WDYDWYD?  or Why Do You Do What You Do?

Other questions (all set with a 400 to 600 word limit) include:

  • Why do you want an MBA (or why our job)? (Stanford)
  • What matters most to you and why? (Stanford)
  • What do you want to do – REALLY – and why us? (Stanford)
  • What makes you stand out among other candidates?
  • How would you introduce yourself to your classmates?
  • What can you contribute?
  • What are your expectations?
  • What are your greatest strengths?
  • Tell us about three of your accomplishments and why do you view them as such? (Harvard). 
  • Tell us about a time in the last three years when you built or developed a team whose performance exceeded expectations? (Stanford)
  • Tell us about a time in the last three years when you identified and pursued an opportunity to improve an organization? (Stanford)
  • Tell us about a time in the last years when you went beyond what was defined or established. (Stanford)
  • Select a course, opportunity or cause that you are interested in. Tell us why you chose this activity and how it connects to your interests. (Wharton)
  • Imagine your work obligations for the afternoon were cancelled and you found yourself “work free” for three hours, what would you do? (Wharton)
  • Reflect on a time when you turned down an opportunity.  What was the thought process behind your decision? Would you make the same decision today? (Wharton)
  • Tell us three setbacks you have faced? (Harvard)
  • Tell us about a time in your professional experience when you were frustrated or disappointed? (Harvard)
  • Describe a failure that you have experienced. What role did you play, and what did you learn about yourself? How did this experience help to create your definition of failure? (Wharton)
  • Discuss a time when you navigated a challenging experience in either a personal or professional relationship? (Wharton)
  • Where do you want to be in ten years’ time?
  • How would your colleagues describe you? (ask them)
  • What are your hobbies? (your interests tell people a lot about you)

Answering these questions and those similar gives us a vivid and genuine image of who you are – and they convey how you have become the person you are. They do not focus merely on what you have done or accomplished. Instead they share the values, experiences and lessons that have shaped your perspectives on life. They are written from the heart and address not only a person, situation or event but also how it has influenced your life. They help you identify your Persona and the story it tells.

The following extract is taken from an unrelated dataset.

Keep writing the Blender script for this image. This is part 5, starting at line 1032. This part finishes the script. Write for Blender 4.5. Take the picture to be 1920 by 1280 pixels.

Whether you write the answers, reflect on them or just talk about them; they will help to broaden your thinking to present yourself well, create your profile/ resume differently, identify your keywords that make up your personal brand or simply prepare for an interview.


I also want to reflect on that word count for the Harvard Project. Only 200 words in one paragraph are allowed. I am reminded of the famous quote ‘I would have written a shorter letter, but I did not have time’ (Blaith Pascal not Winston Churchill). It is a real skill to write so succinctly. In a world where attention spans are constantly reducing because the world is drowning in information your ability to write clearly and concisely, is a premium transferable skill. It takes longer to work out what to omit but it is worth it.


This question should teach us to never underestimate the power of great questions – it is better to  start with what questions do you need to answer, not the answers. In my consultancy role I often find myself asking ‘can you just tell me the question that what you just said, was the answer to?’  Answers can be full of assumptions. Often, we focus too much on the solution or answer before we have exhausted looking at the problem and the questions it poses.

Finally, imagine you are asked the simple yet a bit boring question ‘Take me through your resume?’ What is the story you want to tell about you, your life, your accomplishments and what you bring to the table? The Hikmaty TASKED Framework (Talents, Attitude, Skills, Knowhow, Experience and Deliverables) can help with this. However this really just takes us full circle to:

What have you done with your one wild and precious life so far?

So much more interesting and hard to come up with a uninspiring answer.